Former 2011 RX-8 R3 owner here. God, I miss that car.
AFAICT, the main reasons people bought RX-8s were:
1. Looks
2. Thinking it's fast
3. Thinking rotary engines are cool
A lot of the early adopters bailed once the realities set in. Didn't help that the early model years were especially problematic.
And who bought those cars when the first owners were done with them? More people who had no idea what they were getting into, but with less money. The cars got worse, their new owners fobbed them off again on people with even less wherewithal, and the cycle continued. Think German V12 luxury car, except with a much lower starting price.
The sales numbers peaked within a year of release and then declined 30-50 percent per year, every year, until the car went out of production. Mazda refreshed the car pretty thoroughly for MY2009+, addressing every known pain point and fixing a bunch of things people didn't even know were broke, and no one cared.

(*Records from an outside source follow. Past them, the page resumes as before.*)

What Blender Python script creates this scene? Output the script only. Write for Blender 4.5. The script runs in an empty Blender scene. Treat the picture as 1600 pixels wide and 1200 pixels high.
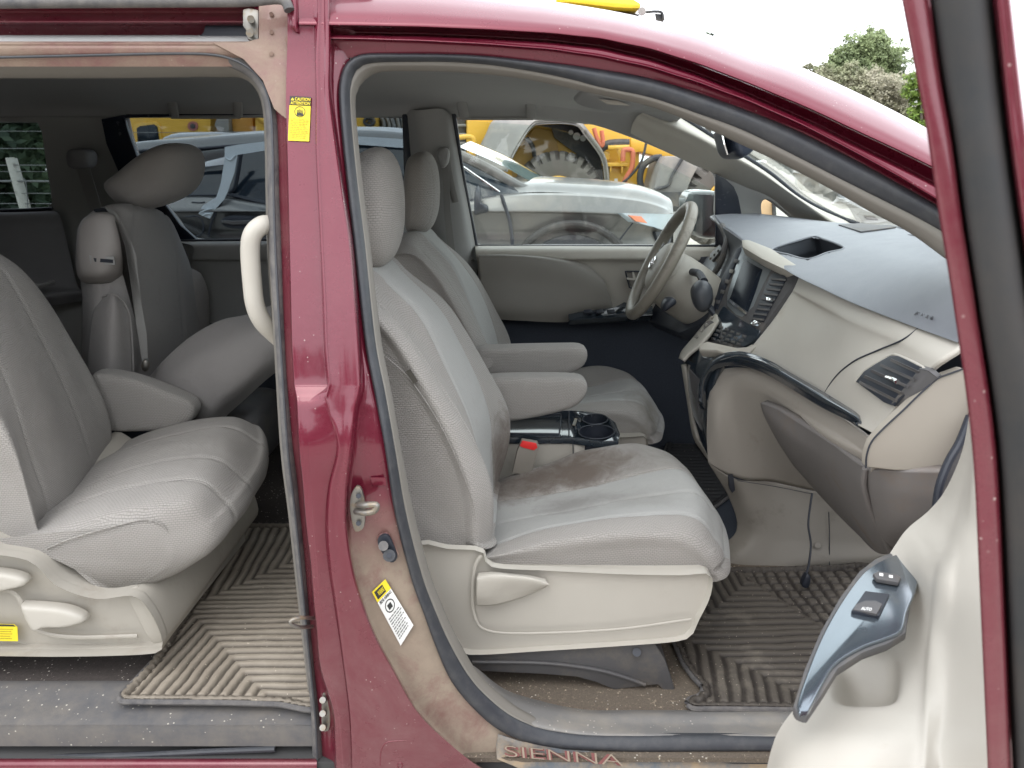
import bpy, bmesh, math, random
import numpy as np
from mathutils import Vector, Matrix, noise
random.seed(7)
R = math.radians
SC = bpy.context.scene
COL = SC.collection
# ---------------------------------------------------------------- camera, sky, sun, exposure
F = 1209.0; PITCH = 16.2; CZ = 1.40
cam = bpy.data.cameras.new('camera'); camo = bpy.data.objects.new('camera', cam); COL.objects.link(camo)
cam.sensor_width = 36.0; cam.lens = 36.0*F/1600.0; cam.clip_start = 0.05; cam.clip_end = 2000
camo.location = (0, 0, CZ); camo.rotation_euler = (R(90-PITCH), 0, 0)
SC.camera = camo
cam.dof.use_dof = True; cam.dof.focus_distance = 1.9; cam.dof.aperture_fstop = 10     # the door edge half a metre away is soft in the photo
world = bpy.data.worlds.new('World'); SC.world = world; world.use_nodes = True
wn = world.node_tree; bg = wn.nodes['Background']
sky = wn.nodes.new('ShaderNodeTexSky'); sky.sky_type = 'NISHITA'; sky.sun_disc = False
SUN_EL, SUN_AZ = 58.0, 200.0
sky.sun_elevation = R(SUN_EL); sky.sun_rotation = R(SUN_AZ); sky.air_density = 1.0; sky.dust_density = 4.0
wm = wn.nodes.new('ShaderNodeMix'); wm.data_type = 'RGBA'; wm.inputs[0].default_value = 0.80
wn.links.new(sky.outputs[0], wm.inputs[6]); wm.inputs[7].default_value = (23.0, 23.6, 24.6, 1)   # cloud deck
wn.links.new(wm.outputs[2], bg.inputs[0]); bg.inputs[1].default_value = 0.15
sl = bpy.data.lights.new('sun', 'SUN'); sl.energy = 0.6; sl.angle = R(25); sl.color = (1, 0.97, 0.92)
so = bpy.data.objects.new('sun', sl); COL.objects.link(so)
# the sun stands behind the camera and to its left, high up, behind thin cloud
az = R(205)
sd = Vector((math.sin(az)*math.cos(R(SUN_EL)), math.cos(az)*math.cos(R(SUN_EL)), math.sin(R(SUN_EL))))
so.rotation_euler = (-sd).to_track_quat('-Z', 'Y').to_euler()
SC.view_settings.view_transform = 'Standard'; SC.view_settings.look = 'None'
SC.view_settings.exposure = -0.02; SC.view_settings.gamma = 1.0
SC.cycles.max_bounces = 10; SC.cycles.diffuse_bounces = 6; SC.cycles.transparent_max_bounces = 12
SC.cycles.caustics_reflective = False; SC.cycles.caustics_refractive = False

# ---------------------------------------------------------------- geometry helpers
cp, sp = math.cos(R(PITCH)), math.sin(R(PITCH))
def W(px, py, Y):
    """point seen at photo pixel (px,py) standing at lateral distance Y"""
    u = 600-py
    d = Vector((px-800, F*cp+u*sp, -F*sp+u*cp))
    t = Y/d.y
    return Vector((d.x*t, Y, CZ+d.z*t))
def WZ(px, py, z):
    u = 600-py
    d = Vector((px-800, F*cp+u*sp, -F*sp+u*cp))
    t = (z-CZ)/d.z
    return Vector((d.x*t, d.y*t, z))
def P2(p):
    """pixel of a world point"""
    d = Vector(p)-Vector((0, 0, CZ))
    f = d.y*cp-d.z*sp; up = d.y*sp+d.z*cp
    return (800+F*d.x/f, 600-F*up/f)
def cat(p0, p1, p2, p3, t):
    return 0.5*((2*p1)+(p2-p0)*t+(2*p0-5*p1+4*p2-p3)*t*t+(3*p1-p0-3*p2+p3)*t*t*t)
def spline(pts, n, closed=False, lin=False):
    """resample a polyline to n points evenly by arc length through a Catmull-Rom curve"""
    pts = [Vector(p) for p in pts]; m = len(pts)
    dense = []; segs = m if closed else m-1
    for i in range(segs):
        if closed: a, b, c, d = pts[(i-1) % m], pts[i], pts[(i+1) % m], pts[(i+2) % m]
        else:
            b, c = pts[i], pts[i+1]
            a = pts[i-1] if i > 0 else b*2-c
            d = pts[i+2] if i+2 < m else c*2-b
        for k in range(10):
            t = k/10
            dense.append(b.lerp(c, t) if lin else cat(a, b, c, d, t))
    dense.append(pts[0] if closed else pts[-1])
    L = [0]
    for i in range(1, len(dense)): L.append(L[-1]+(dense[i]-dense[i-1]).length)
    tot = L[-1] or 1e-9; out = []; j = 0
    cnt = n if closed else n-1
    for i in range(n):
        s = tot*i/cnt
        while j < len(L)-2 and L[j+1] < s: j += 1
        sgm = L[j+1]-L[j] or 1e-9
        out.append(dense[j].lerp(dense[j+1], min(1, max(0, (s-L[j])/sgm))))
    return out
def link(name, me, mat, parent=None, smooth=True, ang=35):
    if ang and smooth:
        bm = bmesh.new(); bm.from_mesh(me)
        for f in bm.faces: f.smooth = True
        for e in bm.edges:
            if len(e.link_faces) == 2: e.smooth = e.calc_face_angle(0) < R(ang)
        bm.to_mesh(me); bm.free()
    ob = bpy.data.objects.new(name, me); COL.objects.link(ob)
    if mat is not None:
        for mm in (mat if isinstance(mat, (list, tuple)) else [mat]): me.materials.append(mm)
    if parent is not None: ob.parent = parent
    return ob
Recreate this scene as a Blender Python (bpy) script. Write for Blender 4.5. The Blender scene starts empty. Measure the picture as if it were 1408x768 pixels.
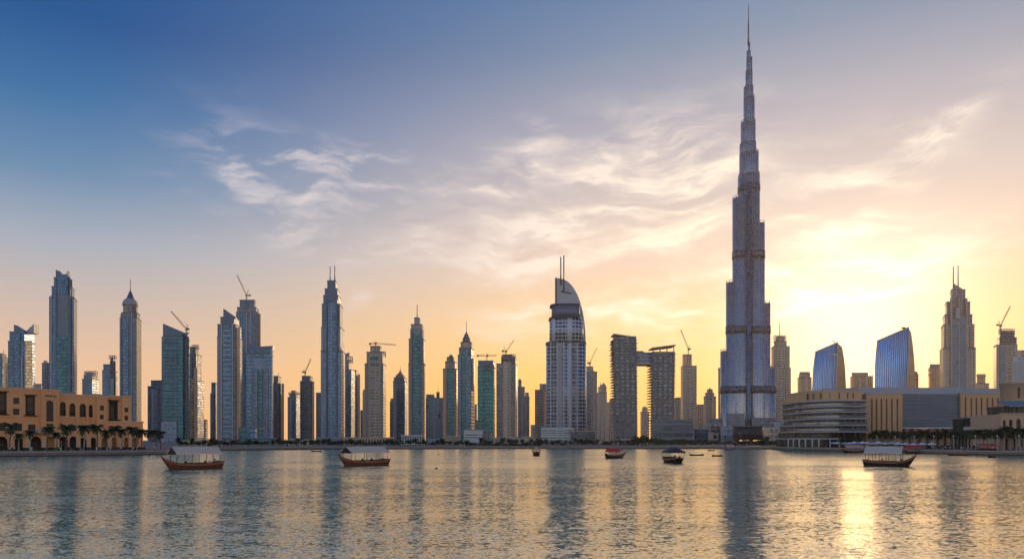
import bpy, bmesh, math, random
from mathutils import Vector, geometry
R = math.radians
S = bpy.context.scene
C = S.collection
PI = math.pi

# ------------------------------------------------------------------ camera
F = 1005.0          # focal length in photo pixels (photo 1408 x 768)
YH = 604.0          # horizon row
CZ = 5.7            # eye height above the water
cam = bpy.data.cameras.new('camera'); co = bpy.data.objects.new('camera', cam); C.objects.link(co)
co.location = (0, 0, CZ); co.rotation_euler = (PI/2, 0, 0)
cam.sensor_width = 36; cam.lens = 36*F/1408; cam.shift_y = (YH-384)/1408
cam.clip_start = 0.5; cam.clip_end = 20000
S.camera = co

# ------------------------------------------------------------------ light, sky, exposure
SUN_EL, SUN_AZ = R(6.4), R(25.3)
S.view_settings.view_transform = 'Standard'; S.view_settings.look = 'None'
S.view_settings.exposure = 0.36; S.view_settings.gamma = 1
S.render.engine = 'CYCLES'
S.cycles.use_denoising = True
S.render.filter_size = 1.1
S.cycles.max_bounces = 6; S.cycles.volume_bounces = 1; S.cycles.diffuse_bounces = 2; S.cycles.glossy_bounces = 4
S.cycles.sample_clamp_indirect = 2.5
S.cycles.sample_clamp_direct = 1.3

def srgb(r, g, b, a=None):
    def f(c):
        c /= 255.0
        return c/12.92 if c <= .04045 else ((c+.055)/1.055)**2.4
    return (f(r), f(g), f(b), 1.0)

class NT:
    """small helper to write node maths as expressions"""
    def __init__(self, nt): self.nt = nt
    def n(self, t, **k):
        o = self.nt.nodes.new(t)
        for a, b in k.items(): setattr(o, a, b)
        return o
    def put(self, sock, v):
        if v is None: return
        if hasattr(v, 'is_linked') or isinstance(v, bpy.types.NodeSocket): self.nt.links.new(v, sock)
        else:
            if isinstance(v, (tuple, list)) and len(v) == 3 and sock.type == 'RGBA': v = (*v, 1)
            sock.default_value = v
    def m(self, op, a, b=None, c=None, clamp=False):
        o = self.n('ShaderNodeMath', operation=op, use_clamp=clamp)
        for i, v in enumerate((a, b, c)): self.put(o.inputs[i], v)
        return o.outputs[0]
    def mix(self, f, a, b, blend='MIX'):
        o = self.n('ShaderNodeMix', data_type='RGBA', blend_type=blend)
        self.put(o.inputs[0], f); self.put(o.inputs[6], a); self.put(o.inputs[7], b)
        return o.outputs[2]
    def ramp(self, f, stops, interp='LINEAR'):
        o = self.n('ShaderNodeValToRGB'); cr = o.color_ramp; cr.interpolation = interp
        while len(cr.elements) < len(stops): cr.elements.new(0.5)
        for e, (p, c) in zip(cr.elements, stops):
            e.position = p; e.color = c if len(c) == 4 else (*c, 1)
        self.put(o.inputs[0], f)
        return o.outputs[0]
    def step(self, x, lo, hi):
        o = self.n('ShaderNodeMapRange', interpolation_type='SMOOTHSTEP')
        self.put(o.inputs[0], x); o.inputs[1].default_value = lo; o.inputs[2].default_value = hi
        o.inputs[3].default_value = 0; o.inputs[4].default_value = 1
        return o.outputs[0]
    def noise(self, vec, scale, detail=4, rough=.55, dist=0, dim='3D'):
        o = self.n('ShaderNodeTexNoise', noise_dimensions=dim)
        self.put(o.inputs['Vector'], vec); o.inputs['Scale'].default_value = scale
        o.inputs['Detail'].default_value = detail; o.inputs['Roughness'].default_value = rough
        o.inputs['Distortion'].default_value = dist
        return o
    def vec(self, x, y, z=0.0):
        o = self.n('ShaderNodeCombineXYZ')
        for i, v in enumerate((x, y, z)): self.put(o.inputs[i], v)
        return o.outputs[0]
    def gauss(self, u, v, u0, v0, su, sv, rot=0.0):
        """soft elliptical patch in (u, v)"""
        du = self.m('SUBTRACT', u, u0); dv = self.m('SUBTRACT', v, v0)
        c, s = math.cos(rot), math.sin(rot)
        a = self.m('ADD', self.m('MULTIPLY', du, c/su), self.m('MULTIPLY', dv, s/su))
        b = self.m('ADD', self.m('MULTIPLY', du, -s/sv), self.m('MULTIPLY', dv, c/sv))
        q = self.m('ADD', self.m('MULTIPLY', a, a), self.m('MULTIPLY', b, b))
        return self.m('POWER', 2.718, self.m('MULTIPLY', q, -1.0))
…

The car had an awful rep and hadn't improved at all by the numbers while the competition had improved significantly. Sales figures from 2009, 2010, 2011, and 2012 combined were roughly one-sixth the number sold in 2004 alone.
So, the vast majority of RX-8s on the road are from the early years -- which, again, were the most problematic -- and they just get passed around from one hapless/poor/uneducated owner to the next as they rot.
IMO, the real reason to buy an RX-8 is if you care so much about handling that you're willing to sacrifice basically everything else to get it -- but you still need back seats for some reason. That's why I bought mine. But almost no one has those values. And even if you do, it's a terrible car to buy at this point because good examples are insanely rare and, because the owner base is so low on resources and discernment, most of the knowledge base -- even among "experts" -- kind of sucks.
This really is one of the most horrible and excellent cars ever made, IMO.